If you have special usage patterns (for example, reporting or analytics workloads that are vastly different from your main application use case), you can isolate those within your deployment using a hidden secondary.

There are other options for Workload isolation in MongoDB deployments including replica set tags and zone sharding, but I would look into these after you have your base deployment configured and tuned.

The few Coursera courses from MongoDB Inc should also be free. There is some different material compared to M121: The MongoDB Aggregation Framework at MongoDB University (particularly on machine learning), but M121 has been more recently updated.

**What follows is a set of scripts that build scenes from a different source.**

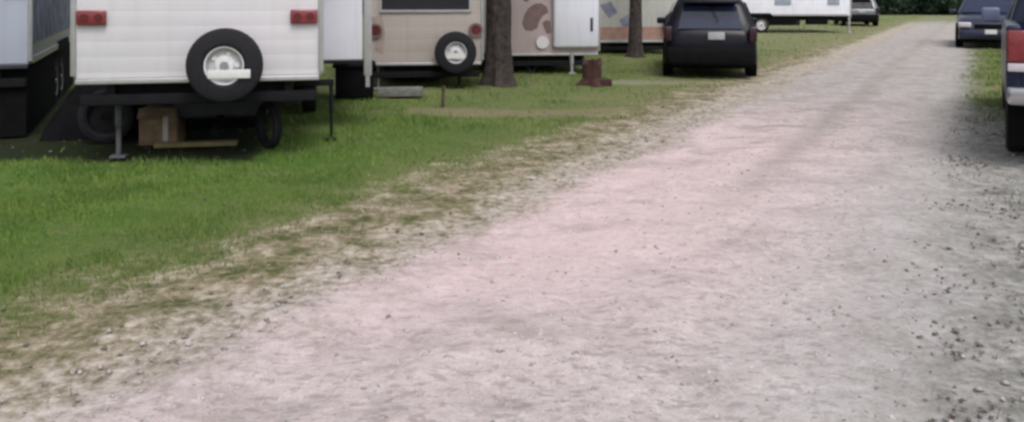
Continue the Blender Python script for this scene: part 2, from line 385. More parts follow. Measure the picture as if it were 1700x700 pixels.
# ------------------------------------------------------------------ grass, clippings, stones
def frustum_pts(n, y0, y1, margin=1.05):
    y = np.sqrt(RNG.random(n) * (y1 ** 2 - y0 ** 2) + y0 ** 2); x = (RNG.random(n) * 2 - 1) * margin * y * 850 / F
    return x, y
def blades(name, x, y, length, width, lean, m, zoff=0):
    n = len(x); ang = RNG.random(n) * 2 * np.pi; L_ = length * (.6 + .8 * RNG.random(n)) * (.55 + 1.1 * N3(x * 2.7, y * 2.7) ** 1.5); W = width * (.7 + .6 * RNG.random(n))
    z = hgt(x, y) + zoff; dx, dy = np.cos(ang), np.sin(ang); l2 = RNG.random(n) * 2 * np.pi
    le = lean * (.4 + RNG.random(n)); hx, hy = np.cos(l2) * L_ * le, np.sin(l2) * L_ * le
    hz = L_ * np.sqrt(np.clip(1 - np.minimum(le, .98) ** 2, .01, 1))
    A = np.stack([x - dx * W, y - dy * W, z - .004], 1); B = np.stack([x + dx * W, y + dy * W, z - .004], 1); T = np.stack([x + hx, y + hy, z + hz], 1)
    V = np.stack([A, B, T], 1).reshape(-1, 3)
    return np_mesh(name, V, np.arange(3 * n).reshape(-1, 3), m)
def wobble(x, y): return (N1(x * .9 + 40, y * .9) - .5) * 1.0 + (N2(x * 3.1, y * 3.1 + 9) - .5) * .7
px, py, pl, pw = [], [], [], []
for n, y0, y1, ln, wd in ((170000, 3.6, 8, .042, .0028), (150000, 8, 14, .05, .0045), (120000, 14, 26, .055, .009), (50000, 26, 60, .07, .02)):
    x, y = frustum_pts(n, y0, y1); a = x - XL(y) + wobble(x, y)
    p = np.clip((-.75 - a) / .6, 0, 1) ** 1.5
    strip = (np.abs(y - 12.6) < .5) & (x > -1.5) & (x < 1.9); pad = (np.abs(y - 16.75) < .4) & (x > 1.6) & (x < 5.3)
    p = p * np.where(strip | pad, .12, 1)
    p *= .22 + .78 * np.clip((N1(x * 1.7, y * 1.7 + 70) * 2.2 - .5), 0, 1)
    p *= np.where((x + .22 * y < -.6 + .25 * wobble(x, y)) & (y > 8.95 + .3 * wobble(x, y)) & (y < 15.7), .015, 1)
    p *= 1 - .6 * np.clip((a + 3.4) / 2.6, 0, 1)
    p *= 1 - .55 * np.clip((y - 8.5) / 6, 0, 1)
    bq = x - XR(y) + wobble(x, y) * .6
    p = np.maximum(p, np.clip((bq - .1) / .6, 0, 1) * np.clip((y - 11) / 3, 0, 1))
    k = RNG.random(n) < p; px.append(x[k]); py.append(y[k]); pl.append(np.full(k.sum(), ln)); pw.append(np.full(k.sum(), wd))
px, py, pl, pw = map(np.concatenate, (px, py, pl, pw))
tag(blades('grass', px, py, pl, pw, .55, grassm), 'short mown green grass around the parked trailers', 'grass', kind='stuff')
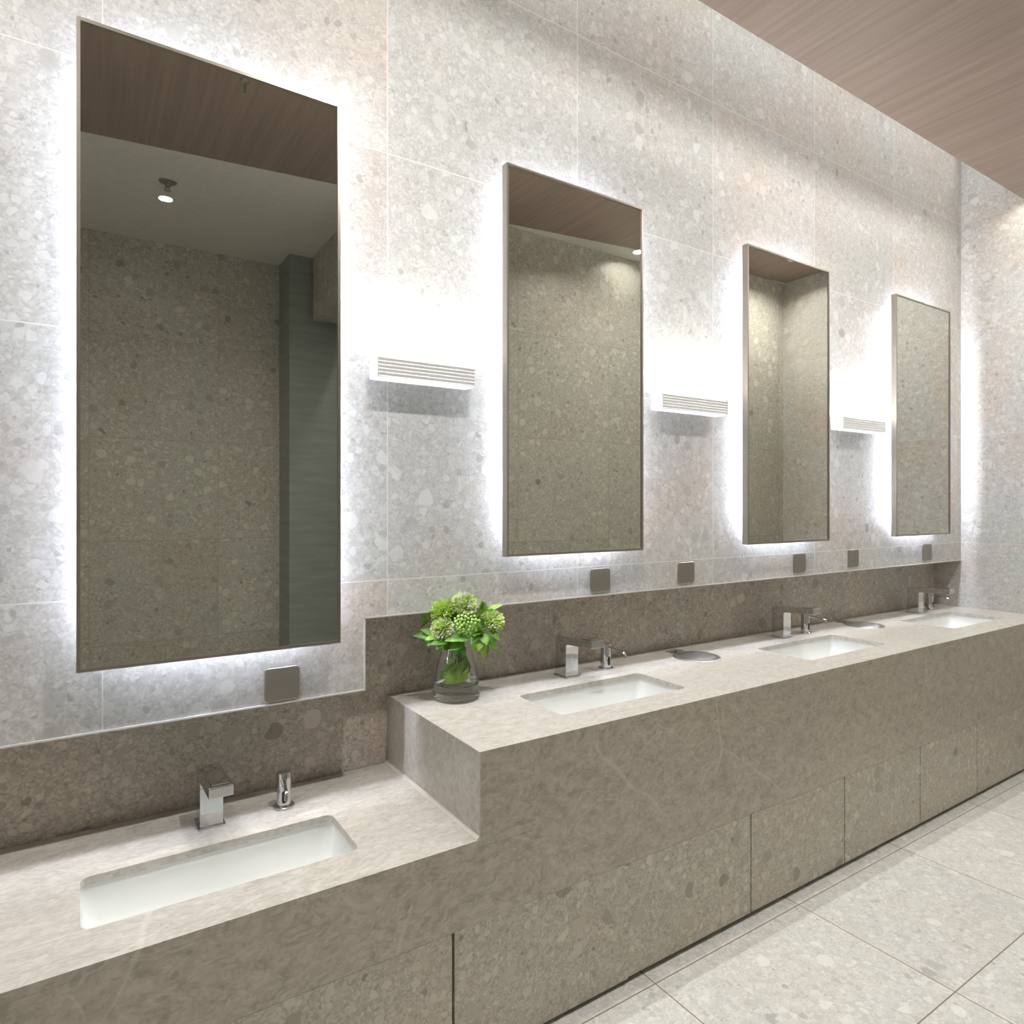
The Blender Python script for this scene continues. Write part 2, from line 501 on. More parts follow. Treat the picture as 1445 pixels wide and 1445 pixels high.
SINKS_L = [(0.000, 0.304, 0.826, 0.943)]
SINKS_H = [(0.632, 0.917, 0.825, 0.951), (1.298, 1.603, 0.828, 0.965), (1.952, 2.262, 0.831, 0.975)]
TH = 0.010
low = thing('countertop', 'lower beige marble countertop with one sink, in the foreground', 'countertop', W(XL, YF, ZL - TH))
bm = bmesh.new()
slab_with_holes(bm, XL + .0006, XS - .0004, YF, YR - .0008, ZL - TH, ZL, SINKS_L)
slab_faces(bm)
link('slab', bm, [M_MARBLE, M_APRON], low)
link('apron', B(XL + .0006, XS + .10, YF, YF + .012, ZA, ZL - TH - .0002), M_APRON, low)['label'] = 'beige marble front panel with shade in its colour'
high = thing('countertop', 'raised beige marble countertop holding the vase and three sinks', 'countertop', W(XS, YF, ZH - TH))
bm = bmesh.new()
slab_with_holes(bm, XS, XE - .0006, YF, YR - .0008, ZH - TH, ZH, SINKS_H)
slab_faces(bm)
link('slab', bm, [M_MARBLE, M_APRON], high)
bm = bmesh.new()
ubox(bm, XS + .0022, XS + .10, YF, YF + .012, ZL - TH + .0002, ZH - TH - .0002)
ubox(bm, XS + .1002, XE - .0006, YF, YF + .012, ZA, ZH - TH - .0002)
link('apron', bm, M_APRON, high)['label'] = 'beige marble front panel with shade in its colour'
link('side_panel', B(XS, XS + .002, YF, YR - .0008, ZL - TH + .0002, ZH - TH - .0002), M_MARBLE, high)
bm = bmesh.new()
extrude_poly(bm, [W(XS - .0045, YF + .001, ZL + .0003), W(XS, YF + .001, ZL + .0003), W(XS, YF + .001, ZL + .0045)], Vector((0, K * (YR - YF - .002), 0)))
link('sealant_bead', bm, M_CAULK, high)

# ------------------------------------------------------------------ sinks
def make_sink(h, z, label):
    x0, x1, y0, y1 = h
    cx, cy = (x0 + x1) / 2, (y0 + y1) / 2
    zt = z - TH
    t = thing('sink', label, 'sink', W(cx, cy, zt - .085), 'white undermount sinks')
    bm = bmesh.new()
    rings = []
    e = 0.002
    for dx, dz, r in ((-.010, -.0003, .016), (-e, -.0003, .013), (-e, -.010, .013), (.004, -.040, .016), (.010, -.056, .018), (.020, -.064, .020), (.036, -.067, .022)):
        rings.append([W(x, y, zt + dz) for x, y in rrect(x0 + dx, x1 - dx, y0 + dx, y1 - dx, r)])
    loft(bm, rings, False, True)
    outer = []
    for dx, dz, r in ((-.010, -.0003, .016), (-.010, -.006, .016), (-.008, -.040, .016), (.012, -.074, .020), (.030, -.077, .022)):
        outer.append([W(x, y, zt + dz) for x, y in rrect(x0 + dx, x1 - dx, y0 + dx, y1 - dx, r)])
    loft(bm, outer, False, True)
    bmesh.ops.remove_doubles(bm, verts=bm.verts, dist=1e-5)
    link('basin', bm, M_CERAMIC, t, smooth=True, angle=50)
    bm = bmesh.new()
    c = W(cx, cy + .012, zt - .067)
    lathe(bm, [(.0, .006), (.016, .006), (.024, .004), (.030, .0015), (.030, .0005)], c, 28, cap1=False)
    link('drain', bm, M_CHROME, t, smooth=True)
    bm = bmesh.new()
    c = W(cx, y1 - .0035, zt - .028)
    return t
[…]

I also recommend reading @Paul_Done’s free Practical Aggregations Book which has some great insights & examples.

Regards,
Stennie

Hi Stennie,

Thanks again for your clarifications. They are a big help.

I just wanted to take a second to show you my purchase from coursera, as it was not free. I don’t know if that matters but you said courses on courseara from MongoDB Inc should be free.

image

There are so many good things I’m learning from your mongodb university ‘free’ courses that I may take the refund whilst I still have a chance.

Best wishes,
Daniel

Hi Daniel,

I rechecked the Coursera information: the Aggregation course is free if you choose “Audit Only” but a fee applies if you want to earn a completion certificate.

Apologies for any confusion there! I recall Coursera used to offer completion certificates for free as well, but that no longer seems to be the case.